Il était était évident que Faux semblants (1988) s’affirmait pour David Cronenberg comme son œuvre de transition. Même s’il avait affleuré la tragédie avec La mouche, l’aventure des deux jumeaux Beverly et Elliot Mantle actait la naissance d’un nouveau Cronenberg où l’organique s’enfouirait plus que jamais dans les labyrinthes mentaux et intimes, jusqu’à parfois feindre d’y disparaître. Dès lors, le cinéaste arriverait là où on ne l’attendrait pas et trois ans après se donnerait pour défi d’adapter une première fois l’inadaptable (la deuxième serait Crash en 1996) : Le Festin nu, chef d’œuvre maudit du pape de la beat generation, William S. Burroughs, publié en 1959 en France et interdit de 1962 à 1966 dans certains états des USA pour obscénité.

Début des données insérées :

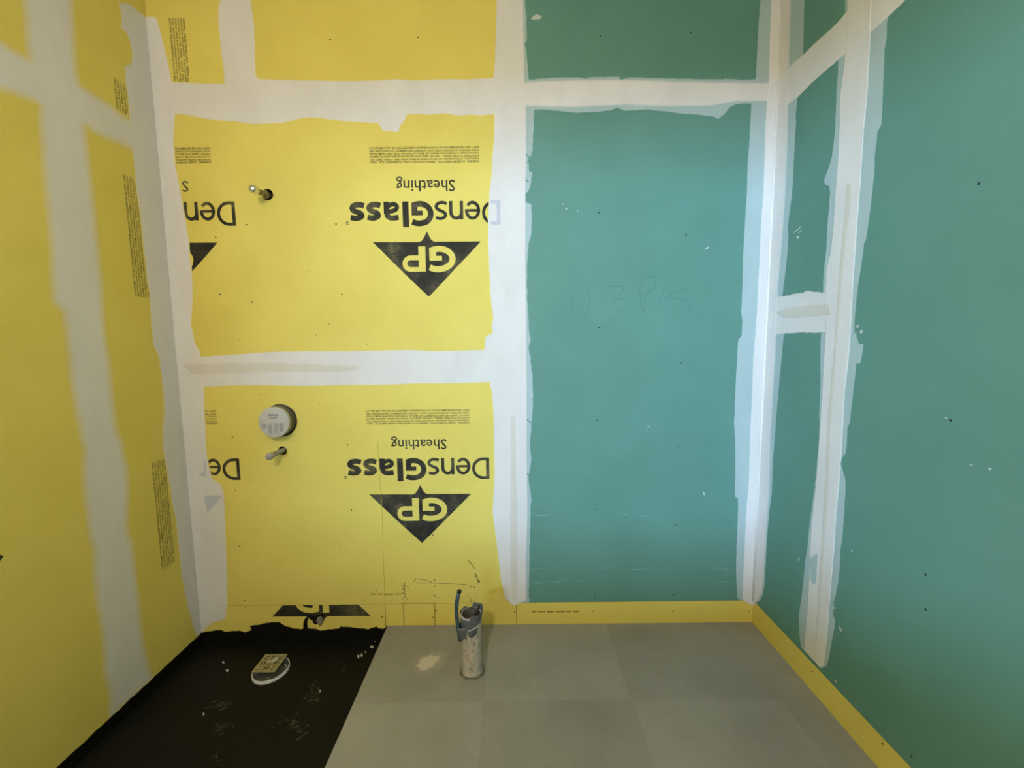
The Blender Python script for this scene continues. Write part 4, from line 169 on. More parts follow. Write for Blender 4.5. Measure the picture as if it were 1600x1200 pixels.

Rétrospectivement le film de Cronenberg apparaît comme un chef d’oeuvre à l’égal de son matériau d’origine qui réussit à imposer à la narration la même destructuration que le roman autobiographique de Burroughs, à égarer son spectateur, le surprendre comme le faisait le romancier, sans pour autant le mettre de côté. Mieux, il traduit à merveille toute cette confusion entre fiction et réalité que délivrait l’auteur sous l’emprise de la drogue, ne sachant lui même plus où il se trouvait lorsqu’il assassina sa femme (jouée par la géniale Judy Davis) par mégarde en jouant au jeu de Guillaume Tell.

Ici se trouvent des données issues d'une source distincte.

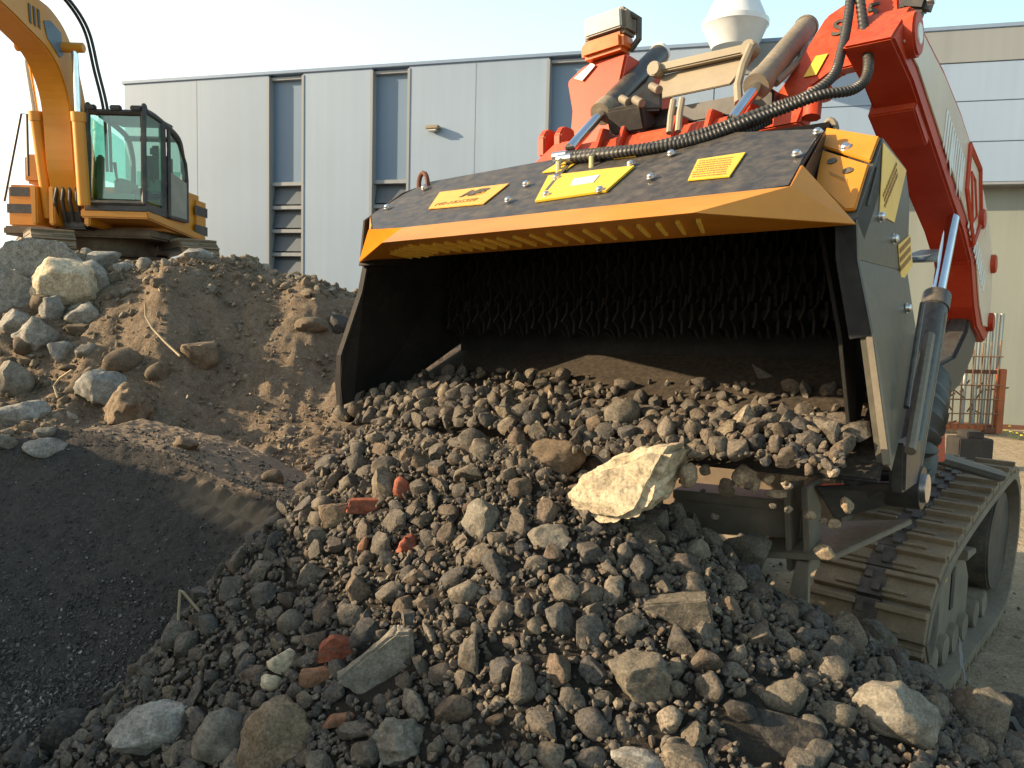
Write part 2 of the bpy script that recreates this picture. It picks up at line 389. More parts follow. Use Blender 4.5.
def grid(name, h, x0, x1, y0, y1, nx, ny, mat, fine=(.0, 20), extra=None, kind='structure', floor=-.6, attr=None):
    X, Y = np.meshgrid(np.linspace(x0, x1, nx), np.linspace(y0, y1, ny)); Z = h(X, Y)+fine[0]*fbm(X*fine[1], Y*fine[1], 4, 77)
    if extra is not None: Z = Z+extra(X, Y)
    Z = np.maximum(Z, floor)
    V = np.stack([X, Y, Z], -1).reshape(-1, 3); i = np.arange(nx*ny).reshape(ny, nx)
    Q = np.stack([i[:-1, :-1], i[:-1, 1:], i[1:, 1:], i[1:, :-1]], -1).reshape(-1, 4)
    o = npmesh(name, V, Q, mat); tag(o, kind=kind)
    if attr is not None:
        a = o.data.attributes.new('rut', 'FLOAT', 'POINT'); a.data.foreach_set('value', attr(X, Y).ravel().astype(np.float32))
    return o
g = grid('ground', h_ground, -60, 60, -30, 90, 400, 400, M['ground'], (.02, 3))
# outer skirt of the ground to the horizon
mb = MB()
for a in ((-1500, -1500, 1500, -29.9), (-1500, 89.9, 1500, 1500), (-1500, -29.9, -59.9, 89.9), (59.9, -29.9, 1500, 89.9)):
    mb.bm.faces.new(mb.verts([(a[0], a[1], -.03), (a[2], a[1], -.03), (a[2], a[3], -.03), (a[0], a[3], -.03)]))
tag(mb.build('outer_ground', M['ground']), kind='structure')
grid('earth_bank', h_bank, -13, 1.6, 3.2, 15.5, 760, 560, M['bank'], (.055, 9), None, 'structure')
def dustmask(X, Y):
    yc = lerp(X, CX, [2.6, 3.1, 3.45, 3.68, 3.62, 3.5, 3.35, 3.2, 3.1]); d = yc-Y
    top = (1-sstep(-.04, .03, d))*sstep(-1.2, -.1, d+.6)
    return np.clip(.85*(1-sstep(-.03, .04, d+.05*fbm(X*6, Y*6, 2, 3))) + .75*rut(X, Y)[0], 0, 1)
grid('gravel_mound', h_mound, -4.6, .4, 1.3, 5.0, 760, 560, M['mound'], (.009, 30), lambda X, Y: rut(X, Y)[1], 'structure', attr=dustmask)
grid('rubble_base', h_rub, -2.2, 2.6, .9, 4.4, 260, 220, M['heapbase'], (.012, 14), None, 'structure')
def h_shade_heap(x, y):  # unseen heap added left of view to shade the mound and rubble
    dx = (x+5.6)/1.0; dy = np.maximum(np.maximum(-3.5-y, 0), np.maximum(y-2.75, 0))
    return 3.0-1.0*np.sqrt(dx*dx+dy*dy+.12)+.16*fbm(x*.9, y*.9, 4, 51)
grid('shade_heap', h_shade_heap, -9.5, -1.2, -7, 5, 160, 160, M['bank'], (.06, 6))

# ------------------------------------------------------------------ rocks
def ico(sub):
    bm = bmesh.new(); bmesh.ops.create_icosphere(bm, subdivisions=sub, radius=1)
    V = np.array([v.co[:] for v in bm.verts]); Fc = np.array([[v.index for v in f.verts] for f in bm.faces]); bm.free(); return V, Fc
ICO = {k: ico(k) for k in (1, 2, 3, 4)}
def rock_shape(seed, lod, cuts=9, rough=.16, round_=.5):
    r = np.random.default_rng(seed); V, Fc = ICO[lod]; V = V.copy()
    off = Vector(r.uniform(-50, 50, 3))
    low = np.array([mnoise.noise(Vector(v)*.9+off) for v in V]); V *= (1+.28*low)[:, None]
    for _ in range(cuts):
        n = r.normal(size=3); n /= np.linalg.norm(n); lim = r.uniform(round_, .92)
        s = V@n; k = s > lim; V[k] -= (s[k]-lim)[:, None]*n*.93
    if lod > 1:
        hi = np.array([mnoise.noise(Vector(v)*3.1+off)*.7+mnoise.noise(Vector(v)*7+off)*.35 for v in V]); V *= (1+rough*hi)[:, None]
    V -= (V.max(0)+V.min(0))/2; V /= np.abs(V).max(0)
    return V, Fc
ROCKS = {lod: [rock_shape(100+i, lod, 9+i % 7, .07+.03*(i % 4), .30+.05*(i % 6)) for i in range(14)] for lod in (1, 2, 3)}
def rock_mesh(name, V, Fc, mat, ang=40):
    me = bpy.data.meshes.new(name); me.from_pydata(V.tolist(), [], Fc.tolist()); me.materials.append(mat); shade(me, ang); return me
RM = [rock_mesh('stone', *ROCKS[3][i], M['stone']) for i in range(14)]
def rotm(r):
    q = r.normal(size=4); q /= np.linalg.norm(q); a, b, c, d = q
    return np.array([[1-2*(c*c+d*d), 2*(b*c-a*d), 2*(b*d+a*c)], [2*(b*c+a*d), 1-2*(b*b+d*d), 2*(c*d-a*b)], [2*(b*d-a*c), 2*(c*d+a*b), 1-2*(b*b+c*c)]])
taken = []      # (center, radius) of named rocks so that loose stones keep clear
def named_rock(px, py, w, h, mat, label, cat='rock', name='rock', seed=None, cuts=9, rnd=.5, rough=.16, dep=.8, d=None, sink=.15, tilt=0, yaw=None, surf=h_all, group=None, slab=None, keep=True):
    if d is None: P, d = hit(px, py+h*.18, surf)
    else: P = at(px, py+h*.18, d)
    W = w*d/F/2; H = h*d/F/2; D = (W+H)/2*dep
    sd = seed if seed is not None else int(px*7+py)
    toc = np.array([CAM[0]-P[0], CAM[1]-P[1], 0]); toc /= np.linalg.norm(toc)
    c = at(px, py, d) - toc*D*(.25-sink)
    if slab is None: V, Fc = rock_shape(sd, 4 if w > 45 else 3, cuts, rough, rnd); V = V*.97
    else:
        bm = bmesh.new(); t = slab[1]; pts = [(x, y) for x, y in slab[0]]
        a = [bm.verts.new((x, -t, z)) for x, z in pts]; b = [bm.verts.new((x*.96, t, z*.96)) for x, z in pts]; n = len(a)
        bm.faces.new(a); bm.faces.new(b[::-1])
        for i in range(n): bm.faces.new((a[i], b[i], b[(i+1) % n], a[(i+1) % n]))
        bmesh.ops.recalc_face_normals(bm, faces=bm.faces)
        bmesh.ops.bevel(bm, geom=list(bm.edges), offset=.07 if len(slab) < 3 else slab[2], segments=2, affect='EDGES')
        bmesh.ops.triangulate(bm, faces=bm.faces)
        bmesh.ops.subdivide_edges(bm, edges=bm.edges, cuts=3, use_grid_fill=True); bmesh.ops.subdivide_edges(bm, edges=bm.edges, cuts=1, use_grid_fill=True); bmesh.ops.triangulate(bm, faces=bm.faces)
        off = Vector((sd, 0, 0))
        big_ = 0. if len(slab) < 3 else .16
        for v in bm.verts:
            v.co += v.co.normalized()*mnoise.noise(v.co*1.6+off*3)*big_
            v.co += Vector((mnoise.noise(v.co*3+off), mnoise.noise(v.co*3+off*2), mnoise.noise(v.co*3-off)))*.05
            v.co += v.co.normalized()*(mnoise.noise(v.co*2.2+off)*.07+mnoise.noise(v.co*6+off)*.045+mnoise.noise(v.co*14+off)*.022)
        bm.verts.index_update(); V = np.array([v.co[:] for v in bm.verts]); Fc = np.array([[v.index for v in f.verts] for f in bm.faces]); bm.free()
    me = rock_mesh(name, V, Fc, mat, 45 if slab is None else 50)
    o = link(name, me); o.location = c
    az = math.atan2(toc[0], -toc[1]) if yaw is None else yaw
    o.rotation_euler = (0, rad(tilt), 0); o.rotation_mode = 'XYZ'
    o.matrix_world = Matrix.Translation(Vector(c)) @ Matrix.Rotation(az, 4, 'Z') @ Matrix.Rotation(rad(tilt), 4, 'Y') @ Matrix.Diagonal((W, D, H, 1))
    tag(o, label, cat, group)
    if keep: taken.append((np.array(c), (W+H)/2))
    return o

# ------------------------------------------------------------------ bucket frame (u to the left, t to the back, z up)
YAW = rad(38); BR = rad(1.8)
bd = np.array([math.sin(YAW), math.cos(YAW), 0]); bl0 = np.array([-math.cos(YAW), math.sin(YAW), 0]); zz = np.array([0, 0, 1.])
bl = bl0*math.cos(BR)-zz*math.sin(BR); bz = zz*math.cos(BR)+bl0*math.sin(BR)
BO = at(855, 220, 2.1)
def BW(u, t, z): return BO+bl*u+bd*t+bz*z
BM = Matrix(((-bl[0], bd[0], bz[0], BO[0]), (-bl[1], bd[1], bz[1], BO[1]), (-bl[2], bd[2], bz[2], BO[2]), (0, 0, 0, 1)))
def B(u, t, z): return (-u, t, z)      # frame coordinates -> local x, y, z
def prism_u(mb, tz, ua, ub):
    """profile in (t,z) between two lateral positions"""
    return mb.prism([B(ua, t, z) for t, z in tz], (ua-ub, 0, 0))
def ztop(t): return .115+.6*(t+.15)            # hood plane (offset)
def on_hood(u, t, off=0.): return B(u, t-.51*off, .07+.6*(t+.15)+.857*off)
bk = thing('screening_bucket', 'black screening bucket with orange slotted lip tipping rubble towards the camera', 'bucket', BM)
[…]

Peter Weller EST l’interprète idéal William « Bill » Lee, son interprétation est au delà de toute espérance, tout en subtilité, qu’il soit sobre ou halluciné. La géniale partition d’Ornette Coleman et Howard Shore donne le ton, le saxo free jazz attaquant de manière stridente les harmonies symphoniques élégantes comme pour témoigner à la fois d’une forme de romantisme contaminé par Eros et Thanatos, par la putréfaction et la transformation. On ne se lasse pas de l’histoire de cet écrivain junkie reconverti en exterminateur d’insectes nuisibles parti en mission en Interzone, telle une autre dimension pas très éloignée de Tanger. De l’espionnage nébuleux, des machines à écrire transformées en cafards sur lesquels on tape les textes, de l’insecticide injecté en intraveineuse… tout dans Le Festin Nu incite à la perte de repères et à s’y laisser aller avec délice … jusqu’à l’addiction.